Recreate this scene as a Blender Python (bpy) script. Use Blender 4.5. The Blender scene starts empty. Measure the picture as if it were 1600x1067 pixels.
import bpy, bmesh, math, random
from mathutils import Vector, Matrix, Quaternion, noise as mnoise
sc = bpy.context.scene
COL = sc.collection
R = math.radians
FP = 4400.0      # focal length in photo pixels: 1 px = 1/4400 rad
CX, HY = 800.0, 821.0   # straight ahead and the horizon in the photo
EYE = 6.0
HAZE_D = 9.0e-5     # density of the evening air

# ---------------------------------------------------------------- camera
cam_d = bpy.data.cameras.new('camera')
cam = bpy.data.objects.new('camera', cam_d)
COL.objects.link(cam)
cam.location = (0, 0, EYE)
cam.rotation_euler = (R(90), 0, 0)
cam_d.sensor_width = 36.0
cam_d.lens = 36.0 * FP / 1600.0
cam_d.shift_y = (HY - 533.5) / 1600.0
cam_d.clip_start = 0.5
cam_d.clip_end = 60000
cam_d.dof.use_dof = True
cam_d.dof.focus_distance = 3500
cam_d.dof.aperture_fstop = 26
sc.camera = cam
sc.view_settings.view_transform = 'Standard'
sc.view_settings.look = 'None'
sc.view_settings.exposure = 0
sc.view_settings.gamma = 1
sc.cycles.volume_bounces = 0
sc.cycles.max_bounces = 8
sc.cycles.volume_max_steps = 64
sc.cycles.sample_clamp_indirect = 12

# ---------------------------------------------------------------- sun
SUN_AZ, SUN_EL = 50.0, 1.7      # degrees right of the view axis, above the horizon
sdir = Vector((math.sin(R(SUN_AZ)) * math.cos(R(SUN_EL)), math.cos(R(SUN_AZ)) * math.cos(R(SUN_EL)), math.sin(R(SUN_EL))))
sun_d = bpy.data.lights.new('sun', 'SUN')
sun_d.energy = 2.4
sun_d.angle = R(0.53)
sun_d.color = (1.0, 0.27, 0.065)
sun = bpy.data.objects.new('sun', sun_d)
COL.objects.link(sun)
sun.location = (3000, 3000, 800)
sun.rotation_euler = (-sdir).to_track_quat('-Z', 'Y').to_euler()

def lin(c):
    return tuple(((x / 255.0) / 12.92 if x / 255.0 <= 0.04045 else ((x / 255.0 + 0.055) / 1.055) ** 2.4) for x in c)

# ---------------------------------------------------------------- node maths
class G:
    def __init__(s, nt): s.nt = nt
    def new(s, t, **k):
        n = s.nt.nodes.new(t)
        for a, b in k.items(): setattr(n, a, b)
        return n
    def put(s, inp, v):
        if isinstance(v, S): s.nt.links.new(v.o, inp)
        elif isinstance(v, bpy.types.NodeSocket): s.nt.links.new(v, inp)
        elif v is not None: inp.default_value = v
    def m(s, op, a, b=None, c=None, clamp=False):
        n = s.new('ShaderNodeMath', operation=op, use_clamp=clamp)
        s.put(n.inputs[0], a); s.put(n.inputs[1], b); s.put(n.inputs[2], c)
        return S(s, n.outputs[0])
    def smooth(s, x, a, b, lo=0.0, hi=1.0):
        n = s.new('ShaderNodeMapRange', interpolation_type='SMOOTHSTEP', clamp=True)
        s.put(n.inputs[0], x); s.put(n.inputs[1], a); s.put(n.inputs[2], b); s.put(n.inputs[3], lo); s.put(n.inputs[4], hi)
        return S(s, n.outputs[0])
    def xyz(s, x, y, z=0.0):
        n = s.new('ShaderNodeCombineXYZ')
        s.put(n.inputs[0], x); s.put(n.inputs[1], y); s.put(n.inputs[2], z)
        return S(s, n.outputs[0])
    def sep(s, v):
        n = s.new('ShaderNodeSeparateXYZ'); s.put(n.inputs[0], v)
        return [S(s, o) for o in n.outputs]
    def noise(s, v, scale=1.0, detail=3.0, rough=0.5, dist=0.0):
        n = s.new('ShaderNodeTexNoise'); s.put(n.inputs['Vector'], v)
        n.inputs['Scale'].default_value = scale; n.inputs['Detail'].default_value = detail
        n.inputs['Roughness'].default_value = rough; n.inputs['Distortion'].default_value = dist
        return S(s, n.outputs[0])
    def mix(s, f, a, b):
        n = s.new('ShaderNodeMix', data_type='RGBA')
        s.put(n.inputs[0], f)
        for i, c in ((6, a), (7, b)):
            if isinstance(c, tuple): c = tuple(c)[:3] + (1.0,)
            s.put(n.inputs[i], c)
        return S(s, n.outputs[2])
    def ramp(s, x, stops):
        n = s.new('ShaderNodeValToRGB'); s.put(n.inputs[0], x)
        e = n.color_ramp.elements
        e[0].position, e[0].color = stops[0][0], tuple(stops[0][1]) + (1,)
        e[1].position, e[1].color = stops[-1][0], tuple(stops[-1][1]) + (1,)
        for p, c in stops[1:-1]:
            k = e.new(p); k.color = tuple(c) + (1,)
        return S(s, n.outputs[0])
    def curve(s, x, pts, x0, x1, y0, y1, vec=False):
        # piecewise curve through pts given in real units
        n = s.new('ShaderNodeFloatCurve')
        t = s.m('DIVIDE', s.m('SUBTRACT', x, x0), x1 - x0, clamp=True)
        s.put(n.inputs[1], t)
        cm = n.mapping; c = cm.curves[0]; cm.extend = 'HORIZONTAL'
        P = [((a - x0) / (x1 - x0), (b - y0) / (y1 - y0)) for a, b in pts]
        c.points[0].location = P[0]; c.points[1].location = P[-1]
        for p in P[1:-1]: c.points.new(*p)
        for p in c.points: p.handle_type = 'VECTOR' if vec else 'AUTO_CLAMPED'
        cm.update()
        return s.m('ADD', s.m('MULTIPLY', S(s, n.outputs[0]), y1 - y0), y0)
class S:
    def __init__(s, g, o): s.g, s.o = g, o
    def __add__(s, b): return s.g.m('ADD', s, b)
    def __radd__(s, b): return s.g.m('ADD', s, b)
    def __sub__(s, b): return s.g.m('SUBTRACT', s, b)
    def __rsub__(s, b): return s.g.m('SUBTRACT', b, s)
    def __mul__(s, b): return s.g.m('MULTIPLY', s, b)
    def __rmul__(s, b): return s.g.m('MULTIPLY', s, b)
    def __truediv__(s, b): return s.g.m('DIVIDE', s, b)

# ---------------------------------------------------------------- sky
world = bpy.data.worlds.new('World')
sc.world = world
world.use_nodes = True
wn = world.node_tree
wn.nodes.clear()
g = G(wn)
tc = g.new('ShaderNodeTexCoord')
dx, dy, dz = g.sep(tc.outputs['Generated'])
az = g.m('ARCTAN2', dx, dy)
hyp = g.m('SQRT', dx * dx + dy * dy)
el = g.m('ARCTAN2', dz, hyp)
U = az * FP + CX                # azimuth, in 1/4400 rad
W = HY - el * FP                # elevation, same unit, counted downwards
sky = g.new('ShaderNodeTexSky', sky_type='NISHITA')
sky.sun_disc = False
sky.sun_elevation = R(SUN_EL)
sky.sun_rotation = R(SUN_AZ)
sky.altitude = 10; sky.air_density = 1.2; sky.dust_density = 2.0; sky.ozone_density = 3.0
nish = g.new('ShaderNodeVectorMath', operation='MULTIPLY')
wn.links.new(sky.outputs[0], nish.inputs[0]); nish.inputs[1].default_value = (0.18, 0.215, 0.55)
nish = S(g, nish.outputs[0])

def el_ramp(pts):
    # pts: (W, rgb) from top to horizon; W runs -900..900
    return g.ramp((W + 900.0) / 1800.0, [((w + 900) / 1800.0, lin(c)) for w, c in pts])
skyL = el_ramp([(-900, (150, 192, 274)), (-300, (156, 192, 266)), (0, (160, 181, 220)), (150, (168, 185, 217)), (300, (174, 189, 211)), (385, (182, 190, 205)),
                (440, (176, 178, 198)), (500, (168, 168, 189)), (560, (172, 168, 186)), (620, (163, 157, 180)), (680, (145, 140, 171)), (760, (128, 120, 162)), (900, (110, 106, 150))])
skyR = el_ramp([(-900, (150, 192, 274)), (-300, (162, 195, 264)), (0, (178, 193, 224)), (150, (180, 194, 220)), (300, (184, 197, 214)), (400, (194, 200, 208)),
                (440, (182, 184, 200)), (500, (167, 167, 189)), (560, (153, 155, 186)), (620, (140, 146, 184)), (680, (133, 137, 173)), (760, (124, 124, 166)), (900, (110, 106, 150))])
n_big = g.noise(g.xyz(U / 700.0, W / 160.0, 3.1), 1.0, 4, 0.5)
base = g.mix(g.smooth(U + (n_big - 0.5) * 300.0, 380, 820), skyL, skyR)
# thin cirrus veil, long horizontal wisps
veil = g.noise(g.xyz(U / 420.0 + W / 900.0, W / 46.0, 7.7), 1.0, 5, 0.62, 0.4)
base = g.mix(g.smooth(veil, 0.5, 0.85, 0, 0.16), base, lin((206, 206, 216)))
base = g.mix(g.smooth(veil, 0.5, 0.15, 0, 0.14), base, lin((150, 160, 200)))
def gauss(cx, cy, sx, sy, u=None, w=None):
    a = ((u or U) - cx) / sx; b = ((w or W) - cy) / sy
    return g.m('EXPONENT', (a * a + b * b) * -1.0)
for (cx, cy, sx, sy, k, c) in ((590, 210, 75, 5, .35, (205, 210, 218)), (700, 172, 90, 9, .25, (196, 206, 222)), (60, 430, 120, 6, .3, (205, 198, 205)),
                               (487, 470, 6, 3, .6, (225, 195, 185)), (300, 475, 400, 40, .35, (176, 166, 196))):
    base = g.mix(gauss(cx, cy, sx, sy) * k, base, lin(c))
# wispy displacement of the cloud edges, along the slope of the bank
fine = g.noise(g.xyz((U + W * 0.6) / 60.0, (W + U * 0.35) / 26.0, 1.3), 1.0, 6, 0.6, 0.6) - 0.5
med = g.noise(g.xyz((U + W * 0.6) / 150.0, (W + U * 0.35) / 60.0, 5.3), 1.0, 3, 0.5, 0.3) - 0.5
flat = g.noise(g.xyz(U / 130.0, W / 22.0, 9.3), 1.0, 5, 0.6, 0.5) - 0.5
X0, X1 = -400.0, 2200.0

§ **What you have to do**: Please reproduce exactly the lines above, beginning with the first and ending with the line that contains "sun.rotation_euler = (-sdir).to_track_quat('-Z', 'Y').to_euler()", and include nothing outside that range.

§ **Solution for this problem**:
Recreate this scene as a Blender Python (bpy) script. Use Blender 4.5. The Blender scene starts empty. Measure the picture as if it were 1600x1067 pixels.
import bpy, bmesh, math, random
from mathutils import Vector, Matrix, Quaternion, noise as mnoise
sc = bpy.context.scene
COL = sc.collection
R = math.radians
FP = 4400.0      # focal length in photo pixels: 1 px = 1/4400 rad
CX, HY = 800.0, 821.0   # straight ahead and the horizon in the photo
EYE = 6.0
HAZE_D = 9.0e-5     # density of the evening air

# ---------------------------------------------------------------- camera
cam_d = bpy.data.cameras.new('camera')
cam = bpy.data.objects.new('camera', cam_d)
COL.objects.link(cam)
cam.location = (0, 0, EYE)
cam.rotation_euler = (R(90), 0, 0)
cam_d.sensor_width = 36.0
cam_d.lens = 36.0 * FP / 1600.0
cam_d.shift_y = (HY - 533.5) / 1600.0
cam_d.clip_start = 0.5
cam_d.clip_end = 60000
cam_d.dof.use_dof = True
cam_d.dof.focus_distance = 3500
cam_d.dof.aperture_fstop = 26
sc.camera = cam
sc.view_settings.view_transform = 'Standard'
sc.view_settings.look = 'None'
sc.view_settings.exposure = 0
sc.view_settings.gamma = 1
sc.cycles.volume_bounces = 0
sc.cycles.max_bounces = 8
sc.cycles.volume_max_steps = 64
sc.cycles.sample_clamp_indirect = 12

# ---------------------------------------------------------------- sun
SUN_AZ, SUN_EL = 50.0, 1.7      # degrees right of the view axis, above the horizon
sdir = Vector((math.sin(R(SUN_AZ)) * math.cos(R(SUN_EL)), math.cos(R(SUN_AZ)) * math.cos(R(SUN_EL)), math.sin(R(SUN_EL))))
sun_d = bpy.data.lights.new('sun', 'SUN')
sun_d.energy = 2.4
sun_d.angle = R(0.53)
sun_d.color = (1.0, 0.27, 0.065)
sun = bpy.data.objects.new('sun', sun_d)
COL.objects.link(sun)
sun.location = (3000, 3000, 800)
sun.rotation_euler = (-sdir).to_track_quat('-Z', 'Y').to_euler()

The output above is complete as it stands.